My paintings are landscapes from liminal, everyday spaces, usually painted with oil on canvas or panel. These scenes are typical, but in them I find immense depth, presence, and beauty. I enjoy the quickness and washiness of paint, often letting it be itself on canvas rather than worrying too much about its representation. As I paint, I focus on the idea of being present in a world that is on the verge of collapse due to climate catastrophe and economic disaster. I wonder what it means to make art in the end times.

Corinna Ray

In a landscape defined by not knowing, she’s wearing a dress (not to belong). But with a radical uncoupling of cause and effect, the spectrum is reset. Footsteps on the gravel pierce the stillness of the sleeping body—make it start. It is their function or nonfunction that distinguishes them.

Walter Eric Matthews

For me the process of painting is a mode of thinking. Paintings should sweat, they should exist in a state of anxiety that reflects their maker.

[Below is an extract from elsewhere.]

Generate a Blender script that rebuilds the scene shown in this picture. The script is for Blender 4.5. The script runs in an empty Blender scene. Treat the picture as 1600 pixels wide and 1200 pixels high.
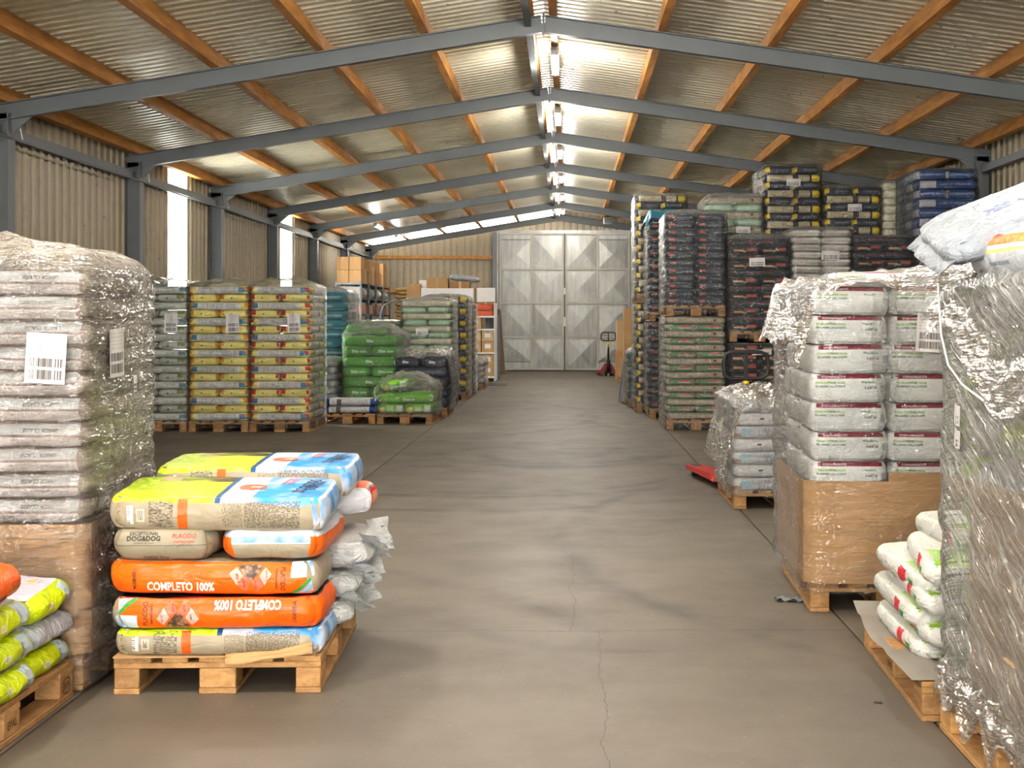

I revel in the capacity of the hand and the automatic mark to manifest forms arrived at through an ongoing dialogue with the work itself. I search for paintings rather than executing them. My sources range from illuminated manuscripts to late modernist painting, frequencies, and airbrush techniques.

I do not linger needlessly when the conditions for discovery are lost. I retune my painting practice, and a new cycle begins.